• _EXERCISE DESCRIPTION_: Give back exactly the lines from the beginning of the listing below to the line holding "S.camera = co", both ends included; the pictures stay out.

--------

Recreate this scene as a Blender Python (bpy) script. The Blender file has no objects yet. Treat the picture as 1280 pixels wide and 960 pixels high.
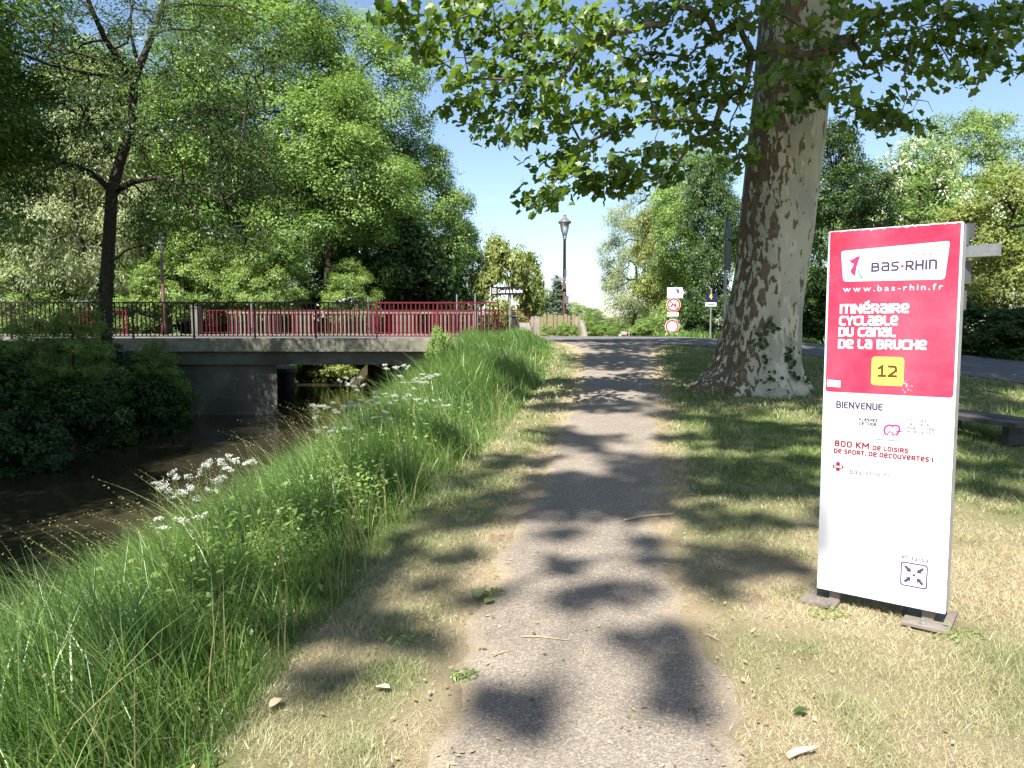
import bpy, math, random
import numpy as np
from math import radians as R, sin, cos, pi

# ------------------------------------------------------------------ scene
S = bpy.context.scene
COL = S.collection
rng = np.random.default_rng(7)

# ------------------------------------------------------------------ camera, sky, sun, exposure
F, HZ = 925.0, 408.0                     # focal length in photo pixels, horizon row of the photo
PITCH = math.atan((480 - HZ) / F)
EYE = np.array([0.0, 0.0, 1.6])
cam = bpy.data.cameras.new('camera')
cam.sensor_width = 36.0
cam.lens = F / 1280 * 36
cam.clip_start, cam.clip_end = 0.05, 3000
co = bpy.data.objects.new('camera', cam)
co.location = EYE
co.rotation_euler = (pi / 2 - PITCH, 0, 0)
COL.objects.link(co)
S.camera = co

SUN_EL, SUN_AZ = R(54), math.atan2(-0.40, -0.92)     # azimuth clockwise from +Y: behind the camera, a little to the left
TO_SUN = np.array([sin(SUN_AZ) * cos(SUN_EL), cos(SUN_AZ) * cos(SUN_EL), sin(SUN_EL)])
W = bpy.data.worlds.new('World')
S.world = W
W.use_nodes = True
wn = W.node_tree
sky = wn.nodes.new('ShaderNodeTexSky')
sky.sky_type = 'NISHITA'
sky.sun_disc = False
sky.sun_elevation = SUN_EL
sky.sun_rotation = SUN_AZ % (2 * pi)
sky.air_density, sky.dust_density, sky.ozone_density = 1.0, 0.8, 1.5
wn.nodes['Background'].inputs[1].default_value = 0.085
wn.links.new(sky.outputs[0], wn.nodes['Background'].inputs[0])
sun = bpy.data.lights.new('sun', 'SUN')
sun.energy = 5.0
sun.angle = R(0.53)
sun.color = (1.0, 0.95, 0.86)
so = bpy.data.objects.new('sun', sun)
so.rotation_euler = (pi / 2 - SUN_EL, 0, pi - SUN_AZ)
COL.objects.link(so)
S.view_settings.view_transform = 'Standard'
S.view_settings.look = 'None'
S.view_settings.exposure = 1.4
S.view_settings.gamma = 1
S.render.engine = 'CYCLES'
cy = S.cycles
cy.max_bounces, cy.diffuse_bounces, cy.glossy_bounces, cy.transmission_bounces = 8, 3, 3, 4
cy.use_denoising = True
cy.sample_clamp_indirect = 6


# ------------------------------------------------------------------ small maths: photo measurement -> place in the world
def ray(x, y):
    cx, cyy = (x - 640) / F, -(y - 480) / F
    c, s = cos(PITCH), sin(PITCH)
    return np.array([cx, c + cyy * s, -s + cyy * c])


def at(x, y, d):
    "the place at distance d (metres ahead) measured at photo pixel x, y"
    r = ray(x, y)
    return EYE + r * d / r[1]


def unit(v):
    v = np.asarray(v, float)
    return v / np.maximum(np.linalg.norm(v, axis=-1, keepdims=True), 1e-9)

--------

• _RESPONSE BELOW_:
Recreate this scene as a Blender Python (bpy) script. The Blender file has no objects yet. Treat the picture as 1280 pixels wide and 960 pixels high.
import bpy, math, random
import numpy as np
from math import radians as R, sin, cos, pi

# ------------------------------------------------------------------ scene
S = bpy.context.scene
COL = S.collection
rng = np.random.default_rng(7)

# ------------------------------------------------------------------ camera, sky, sun, exposure
F, HZ = 925.0, 408.0                     # focal length in photo pixels, horizon row of the photo
PITCH = math.atan((480 - HZ) / F)
EYE = np.array([0.0, 0.0, 1.6])
cam = bpy.data.cameras.new('camera')
cam.sensor_width = 36.0
cam.lens = F / 1280 * 36
cam.clip_start, cam.clip_end = 0.05, 3000
co = bpy.data.objects.new('camera', cam)
co.location = EYE
co.rotation_euler = (pi / 2 - PITCH, 0, 0)
COL.objects.link(co)
S.camera = co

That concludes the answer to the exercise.